Yesterday, Gowdy released a subpoena he'd sent her on March 4.

House Select Committee on Benghazi

"The committee has issued several subpoenas, but I have not sought to make them public," Gowdy said in a statement released by the committee. "I would not make this one public now, but after Secretary Clinton falsely claimed the committee did not subpoena her, I have no choice in order to correct the inaccuracy."

Clinton was evasive on a variety of topics during the CNN interview, including the handling of her email, which she kept on a personal server during her time as secretary of state. In 2014 she turned over 55,000 pages of email to the State Department and wiped the rest from the server — a point of contention in the Benghazi investigation and with advocates for government transparency.

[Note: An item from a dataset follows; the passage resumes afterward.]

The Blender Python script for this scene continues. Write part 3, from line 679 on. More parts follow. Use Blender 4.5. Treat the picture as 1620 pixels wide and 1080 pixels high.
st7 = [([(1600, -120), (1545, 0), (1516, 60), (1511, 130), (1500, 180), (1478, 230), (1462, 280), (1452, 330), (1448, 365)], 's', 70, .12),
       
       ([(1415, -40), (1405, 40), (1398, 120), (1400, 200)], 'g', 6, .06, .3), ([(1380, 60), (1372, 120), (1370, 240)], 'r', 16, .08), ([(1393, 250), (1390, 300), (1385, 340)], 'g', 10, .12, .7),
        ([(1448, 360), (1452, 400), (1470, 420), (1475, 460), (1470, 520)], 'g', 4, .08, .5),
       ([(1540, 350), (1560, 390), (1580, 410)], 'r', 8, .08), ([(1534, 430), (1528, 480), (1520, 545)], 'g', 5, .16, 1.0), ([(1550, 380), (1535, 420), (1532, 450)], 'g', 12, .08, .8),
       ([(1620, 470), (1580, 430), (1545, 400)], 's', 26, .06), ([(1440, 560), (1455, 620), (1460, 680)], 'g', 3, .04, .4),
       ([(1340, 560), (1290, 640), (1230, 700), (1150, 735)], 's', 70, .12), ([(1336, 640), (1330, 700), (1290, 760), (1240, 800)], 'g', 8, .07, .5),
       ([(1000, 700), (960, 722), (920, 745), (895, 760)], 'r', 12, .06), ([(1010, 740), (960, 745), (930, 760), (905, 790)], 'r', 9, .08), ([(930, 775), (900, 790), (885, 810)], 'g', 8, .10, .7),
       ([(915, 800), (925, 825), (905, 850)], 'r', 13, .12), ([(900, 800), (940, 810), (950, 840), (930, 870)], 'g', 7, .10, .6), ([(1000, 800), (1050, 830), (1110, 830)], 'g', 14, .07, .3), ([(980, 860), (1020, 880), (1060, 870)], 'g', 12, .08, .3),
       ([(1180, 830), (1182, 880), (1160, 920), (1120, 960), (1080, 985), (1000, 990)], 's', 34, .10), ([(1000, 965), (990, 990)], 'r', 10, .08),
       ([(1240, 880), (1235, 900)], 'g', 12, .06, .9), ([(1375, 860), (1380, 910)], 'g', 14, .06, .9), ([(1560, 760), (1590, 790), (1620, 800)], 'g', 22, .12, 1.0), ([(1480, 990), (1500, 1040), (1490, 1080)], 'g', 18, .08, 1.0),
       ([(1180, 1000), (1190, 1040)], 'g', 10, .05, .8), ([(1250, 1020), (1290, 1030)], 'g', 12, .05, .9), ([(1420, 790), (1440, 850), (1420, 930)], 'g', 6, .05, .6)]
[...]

But she didn't lie about the subpoena.

If she said she didn't get a subpoena — and one was sent to her — how is she not lying?

The problem for Gowdy is that Clinton clearly wasn't responding to the question of whether she'd ever been subpoenaed by the Benghazi Committee but whether she'd been subpoenaed before she wiped the emails from her server.

The first transcript CNN released suggests the former, but a review of the videotape makes it clear that Clinton was speaking specifically to whether she'd erased email to evade a subpoena.

Here's the "rush" transcript CNN sent out right after Clinton's interview with Brianna Keilar on Tuesday.

CNN

What that transcript missed was some of the cross-talk, in which Keilar clearly said Clinton was accused of having "while facing a subpoena, deleted emails."

Clinton had turned over the email she deemed work-related to the State Department at the end of last year. The fact that she unilaterally chose which email belonged to the government and which could be deleted is a problem for her. And, as I wrote for Vox, her interview with Keilar was generally a study in evasion. But she didn't lie about the subpoena.